Ethereum is amazing, but I don't think we need a thousand different smart contracts. I think we need maybe five. We shouldn't be asking users to think about which chain you're on or what bridges to use or if this contract is secure. It's not good for users. I think there's going to be an industry-wide drift towards being opinionated.
It's not that easy because we let the banks just take our tech. We still have some advantages, but ease of use isn't one of them.
Even things like Coinbase seem harder to use than years ago. I'm an expert in crypto, and I get confused about how to use these things.

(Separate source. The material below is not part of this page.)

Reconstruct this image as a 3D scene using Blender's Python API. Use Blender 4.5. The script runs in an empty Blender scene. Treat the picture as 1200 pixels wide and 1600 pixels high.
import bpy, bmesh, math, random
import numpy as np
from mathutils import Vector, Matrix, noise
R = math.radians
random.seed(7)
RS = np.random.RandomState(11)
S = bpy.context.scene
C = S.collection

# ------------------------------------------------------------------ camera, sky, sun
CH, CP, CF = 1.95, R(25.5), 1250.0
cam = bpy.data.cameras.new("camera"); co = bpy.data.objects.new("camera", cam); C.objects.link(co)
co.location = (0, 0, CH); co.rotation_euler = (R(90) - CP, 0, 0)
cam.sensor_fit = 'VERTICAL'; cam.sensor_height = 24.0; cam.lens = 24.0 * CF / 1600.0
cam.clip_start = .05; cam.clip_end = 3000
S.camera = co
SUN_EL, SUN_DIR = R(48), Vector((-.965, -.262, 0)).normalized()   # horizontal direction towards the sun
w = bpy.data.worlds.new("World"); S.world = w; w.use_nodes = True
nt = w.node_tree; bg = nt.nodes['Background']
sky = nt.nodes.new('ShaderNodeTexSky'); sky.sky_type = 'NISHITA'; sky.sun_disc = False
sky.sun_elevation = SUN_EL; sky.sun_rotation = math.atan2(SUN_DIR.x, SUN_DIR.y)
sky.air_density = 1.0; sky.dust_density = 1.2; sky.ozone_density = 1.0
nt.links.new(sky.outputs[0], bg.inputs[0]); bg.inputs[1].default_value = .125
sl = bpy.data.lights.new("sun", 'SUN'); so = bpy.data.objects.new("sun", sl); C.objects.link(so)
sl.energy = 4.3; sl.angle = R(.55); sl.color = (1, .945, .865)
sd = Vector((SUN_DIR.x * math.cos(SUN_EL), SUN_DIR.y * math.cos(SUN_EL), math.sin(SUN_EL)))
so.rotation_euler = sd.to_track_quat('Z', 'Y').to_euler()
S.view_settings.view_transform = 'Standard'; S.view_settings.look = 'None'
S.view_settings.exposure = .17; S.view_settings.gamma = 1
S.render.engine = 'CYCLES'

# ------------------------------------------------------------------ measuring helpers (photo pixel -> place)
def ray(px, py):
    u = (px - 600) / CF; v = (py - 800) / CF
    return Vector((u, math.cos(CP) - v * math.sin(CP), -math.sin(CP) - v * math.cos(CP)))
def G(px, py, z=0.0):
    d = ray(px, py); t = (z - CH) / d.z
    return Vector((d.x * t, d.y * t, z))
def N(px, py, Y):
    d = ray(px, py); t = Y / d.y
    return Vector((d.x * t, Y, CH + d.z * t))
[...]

I'm just so frustrated with a lot of the crypto industry, I feel like we really lost track of why we were here. We were on a divine mission to make a permissionless financial system for planet Earth, and we got distracted with gambling and memecoins.
Alex:
I agree. One last closing thought. Tell us about the new trilemma.
Chris:
Vitalik's very smart. He had that original blockchain trilemma, and it was phrased in a way that people started thinking it was like a mathematical theorem, and it wasn't.
It was a set of engineering tradeoffs and tensions.
I think we should reframe it. Now there's a new trilemma of privacy, scalability, and quantum security, because these things are naturally in tension, but we can and should try to get all three of them.
As we said earlier, privacy is in tension with scalability. Likewise, quantum security makes all the signatures and keys bigger. So that also creates a tension with scalability. And also, the privacy systems we have are all largely pre-quantum. They need to be made post-quantum..
With our chain, I think we've made a pretty good set of trade offs there, and we're going to improve it over time. The goal is to be post-quantum, private, and as fast as Solana. And that's a high bar. There's no chain today that does that.